Powerful hurricane ‘Matthew’ hits N.C., becomes state’s deadliest hurricane in 17 years

Daulton Bahm, Sports Editor

Thousands of North Carolina residents spent a few days in early Oct. stuck inside home after powerful Hurricane Matthew, a category one storm, pummeled up the U.S. East Coast Oct. 8 as it brought heavy wind and rain to the state.

Matthew, one of several tropical systems to impact the U.S. during the busy 2016 Atlantic hurricane season, brought heavy rain to the area in early September and has claimed the lives of over 500 people throughout its path, including 43 in the United States and 22 in North Carolina. Damage totals have been estimated at four to six billion dollars billion in the United States. Widespread damage occurred throughout N.C., primarily caused by flooding that has persisted several days after the storm’s passage. President Barack Obama and Governor Pat McCrory both declared states of emergency in N.C. due to the impacts from the storm.
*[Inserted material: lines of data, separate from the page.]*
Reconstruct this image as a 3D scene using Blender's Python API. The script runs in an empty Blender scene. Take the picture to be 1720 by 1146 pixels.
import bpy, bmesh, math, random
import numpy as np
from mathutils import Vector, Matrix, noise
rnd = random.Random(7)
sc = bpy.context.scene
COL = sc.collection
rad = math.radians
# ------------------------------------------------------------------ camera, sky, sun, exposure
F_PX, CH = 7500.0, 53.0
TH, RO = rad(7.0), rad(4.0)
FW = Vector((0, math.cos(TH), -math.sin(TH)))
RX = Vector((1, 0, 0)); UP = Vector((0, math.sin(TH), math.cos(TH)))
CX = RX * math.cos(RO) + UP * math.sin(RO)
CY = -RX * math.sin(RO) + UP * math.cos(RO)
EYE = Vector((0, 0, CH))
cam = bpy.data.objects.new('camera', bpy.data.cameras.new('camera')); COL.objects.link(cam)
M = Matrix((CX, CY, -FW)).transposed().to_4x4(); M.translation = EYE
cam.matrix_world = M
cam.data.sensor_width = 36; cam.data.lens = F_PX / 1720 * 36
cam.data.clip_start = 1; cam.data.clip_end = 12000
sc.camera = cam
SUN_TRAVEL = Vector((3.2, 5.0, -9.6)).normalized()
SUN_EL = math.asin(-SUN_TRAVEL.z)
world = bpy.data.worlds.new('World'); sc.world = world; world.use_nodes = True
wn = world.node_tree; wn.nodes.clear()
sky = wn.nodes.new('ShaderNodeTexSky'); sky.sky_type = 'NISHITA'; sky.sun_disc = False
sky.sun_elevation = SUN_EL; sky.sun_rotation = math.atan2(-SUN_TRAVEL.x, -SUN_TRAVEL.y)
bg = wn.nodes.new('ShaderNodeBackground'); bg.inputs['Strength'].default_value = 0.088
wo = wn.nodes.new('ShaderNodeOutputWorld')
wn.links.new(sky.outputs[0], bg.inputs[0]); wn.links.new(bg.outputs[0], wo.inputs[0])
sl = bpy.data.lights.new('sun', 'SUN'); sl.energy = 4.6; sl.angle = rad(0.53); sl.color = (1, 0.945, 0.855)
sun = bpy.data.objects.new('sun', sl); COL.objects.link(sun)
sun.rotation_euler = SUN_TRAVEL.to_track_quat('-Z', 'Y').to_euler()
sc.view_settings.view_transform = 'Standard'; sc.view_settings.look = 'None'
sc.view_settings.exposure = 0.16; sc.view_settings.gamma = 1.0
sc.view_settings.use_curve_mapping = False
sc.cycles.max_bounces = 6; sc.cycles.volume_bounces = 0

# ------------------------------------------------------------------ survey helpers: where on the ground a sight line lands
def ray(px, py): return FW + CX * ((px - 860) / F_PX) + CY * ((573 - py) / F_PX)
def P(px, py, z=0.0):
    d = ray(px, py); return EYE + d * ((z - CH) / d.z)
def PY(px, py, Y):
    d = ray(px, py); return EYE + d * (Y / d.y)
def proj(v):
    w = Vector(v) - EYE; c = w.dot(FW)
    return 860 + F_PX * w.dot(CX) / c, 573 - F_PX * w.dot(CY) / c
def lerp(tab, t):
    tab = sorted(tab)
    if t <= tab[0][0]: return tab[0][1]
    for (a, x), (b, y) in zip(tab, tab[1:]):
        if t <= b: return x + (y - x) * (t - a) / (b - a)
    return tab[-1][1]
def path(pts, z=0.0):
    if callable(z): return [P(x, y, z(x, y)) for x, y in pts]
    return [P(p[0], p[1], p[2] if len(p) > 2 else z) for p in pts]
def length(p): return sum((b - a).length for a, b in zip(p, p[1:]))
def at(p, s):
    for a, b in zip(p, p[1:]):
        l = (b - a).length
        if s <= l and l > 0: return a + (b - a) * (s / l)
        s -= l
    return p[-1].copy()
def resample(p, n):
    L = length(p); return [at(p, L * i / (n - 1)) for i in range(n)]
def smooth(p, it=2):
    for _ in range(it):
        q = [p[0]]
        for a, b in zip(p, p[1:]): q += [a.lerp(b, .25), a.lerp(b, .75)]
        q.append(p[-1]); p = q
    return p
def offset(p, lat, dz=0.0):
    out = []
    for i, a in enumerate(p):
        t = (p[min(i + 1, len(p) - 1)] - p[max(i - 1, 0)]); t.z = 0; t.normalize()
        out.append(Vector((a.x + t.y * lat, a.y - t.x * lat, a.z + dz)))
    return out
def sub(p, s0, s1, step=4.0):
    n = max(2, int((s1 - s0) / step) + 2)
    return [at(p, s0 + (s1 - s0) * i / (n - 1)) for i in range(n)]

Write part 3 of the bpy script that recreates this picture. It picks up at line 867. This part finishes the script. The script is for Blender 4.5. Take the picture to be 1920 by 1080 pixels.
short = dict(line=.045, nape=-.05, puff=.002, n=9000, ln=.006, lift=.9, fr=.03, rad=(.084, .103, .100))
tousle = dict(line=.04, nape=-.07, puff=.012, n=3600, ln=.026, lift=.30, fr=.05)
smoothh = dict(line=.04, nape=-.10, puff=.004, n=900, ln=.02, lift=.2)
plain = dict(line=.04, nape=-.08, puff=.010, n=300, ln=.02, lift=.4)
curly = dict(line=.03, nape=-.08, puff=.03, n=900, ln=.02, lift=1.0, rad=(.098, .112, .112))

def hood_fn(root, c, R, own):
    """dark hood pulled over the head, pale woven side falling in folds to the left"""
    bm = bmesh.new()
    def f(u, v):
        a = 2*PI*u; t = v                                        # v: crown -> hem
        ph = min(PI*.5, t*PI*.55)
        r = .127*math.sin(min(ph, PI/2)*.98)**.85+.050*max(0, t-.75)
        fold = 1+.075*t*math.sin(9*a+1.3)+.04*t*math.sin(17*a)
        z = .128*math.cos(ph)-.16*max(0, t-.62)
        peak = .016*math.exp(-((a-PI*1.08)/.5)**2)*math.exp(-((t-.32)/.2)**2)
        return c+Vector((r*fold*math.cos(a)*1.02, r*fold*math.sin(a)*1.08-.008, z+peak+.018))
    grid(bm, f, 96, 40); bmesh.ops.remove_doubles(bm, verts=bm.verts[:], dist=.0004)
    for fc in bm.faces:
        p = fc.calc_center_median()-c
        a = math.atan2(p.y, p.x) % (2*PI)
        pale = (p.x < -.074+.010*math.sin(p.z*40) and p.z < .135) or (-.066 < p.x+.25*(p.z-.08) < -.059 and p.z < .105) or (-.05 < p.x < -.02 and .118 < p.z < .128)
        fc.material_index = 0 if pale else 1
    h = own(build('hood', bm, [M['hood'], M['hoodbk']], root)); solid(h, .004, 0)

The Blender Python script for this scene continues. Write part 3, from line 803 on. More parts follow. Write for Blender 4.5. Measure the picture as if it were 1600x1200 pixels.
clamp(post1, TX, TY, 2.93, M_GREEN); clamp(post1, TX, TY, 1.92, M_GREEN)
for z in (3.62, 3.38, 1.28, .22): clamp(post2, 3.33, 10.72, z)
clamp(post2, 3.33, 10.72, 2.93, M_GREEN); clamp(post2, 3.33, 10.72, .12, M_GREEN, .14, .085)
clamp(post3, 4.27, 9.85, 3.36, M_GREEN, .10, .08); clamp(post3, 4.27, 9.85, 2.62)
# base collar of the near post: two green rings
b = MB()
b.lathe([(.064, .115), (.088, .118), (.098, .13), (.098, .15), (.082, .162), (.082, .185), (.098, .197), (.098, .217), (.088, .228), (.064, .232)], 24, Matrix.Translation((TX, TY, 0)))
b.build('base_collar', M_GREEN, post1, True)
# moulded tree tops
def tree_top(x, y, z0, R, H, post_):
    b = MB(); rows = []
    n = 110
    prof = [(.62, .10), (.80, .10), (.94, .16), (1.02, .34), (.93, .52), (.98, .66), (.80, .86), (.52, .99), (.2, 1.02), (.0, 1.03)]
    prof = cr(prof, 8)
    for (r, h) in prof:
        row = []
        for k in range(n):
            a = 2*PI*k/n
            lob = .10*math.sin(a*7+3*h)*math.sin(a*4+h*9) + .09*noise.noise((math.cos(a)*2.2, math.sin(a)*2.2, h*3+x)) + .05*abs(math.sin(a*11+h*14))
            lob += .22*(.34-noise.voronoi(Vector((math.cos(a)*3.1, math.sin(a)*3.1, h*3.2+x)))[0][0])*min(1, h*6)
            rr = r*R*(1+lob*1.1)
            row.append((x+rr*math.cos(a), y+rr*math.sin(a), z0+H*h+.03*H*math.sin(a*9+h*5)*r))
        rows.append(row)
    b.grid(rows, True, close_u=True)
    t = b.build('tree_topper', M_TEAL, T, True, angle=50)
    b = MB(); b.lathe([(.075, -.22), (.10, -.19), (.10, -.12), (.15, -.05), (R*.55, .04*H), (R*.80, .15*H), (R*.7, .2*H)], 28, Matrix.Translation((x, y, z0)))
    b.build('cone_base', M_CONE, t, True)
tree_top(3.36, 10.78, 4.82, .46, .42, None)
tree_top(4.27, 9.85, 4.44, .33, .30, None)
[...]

Numerous power outages were caused by the storm including Athens Drive High School, which did not have its power restored until late Oct. 10. As a result of the power outages, the Wake County Public School System closed its schools Oct. 10 – the first hurricane-related school closure for the district in over a decade. Students in Wake County returned to school the next day as power was restored. To help out the victims, Athens Drive collected gently used blankets and toys during its Homecoming football game Oct. 14.

McCrory has been very concerned about the flooding Matthew has caused, especially in southeastern North Carolina. By the morning of Oct. 9, nearly 900 people were rescued by boat crews.

“If we say the water’s coming and we say do not drive through that water, we mean it. Do not go through water. We’ve had over 10 people killed as a result of that. We are not messing around, and we do not want to put people at risk to save you once you’ve made that decision,” said McCrory.
One of the hardest hit areas from Matthew was the town of Lumberton, N.C. Lumberton dealt with extensive flooding as the Lumber River’s water level rose.
“I left at home all my clothes, everything. The only thing I have is this child and what I was driving,” said Lumberton resident, Ada Page.

Matthew did not only impact the United States in its long journey through the Atlantic Ocean. It developed from a tropical wave Sept. 28 near the Lesser Antilles. The storm rapidly intensified as it entered the eastern Caribbean Sea, peaking as a category five hurricane late Sept. 30 with maximum sustained winds of 160 miles per hour. Weakening slightly, Matthew slowed down its movement in the Caribbean, before eventually turning northward and making landfall in western Haiti early Oct. 4 as a category four hurricane. Damage in Haiti was reportedly catastrophic, with over 450 deaths and one billion dollars in damage reported. Matthew then made a second landfall in eastern Cuba later that day, before eventually weakening to a category three hurricane. Passing over the Bahamas, Matthew remained a major hurricane before it eventually brushed the coast of Florida Oct. 7. While slowly weakening, Matthew then continued to barrel up the east coast, eventually making landfall near McClellanville, South Carolina early Oct. 8 as a category one storm with maximum sustained winds of 75 mph.

Matthew was the deadliest Atlantic hurricane since Stan in 2005, and was the first category 5 Atlantic hurricane since Felix in 2007. It was also North Carolina’s deadliest hurricane since Hurricane Floyd in 1999. Despite not directly making landfall in North Carolina, Matthew has caused severe impacts in parts of the state that will take months to recover from.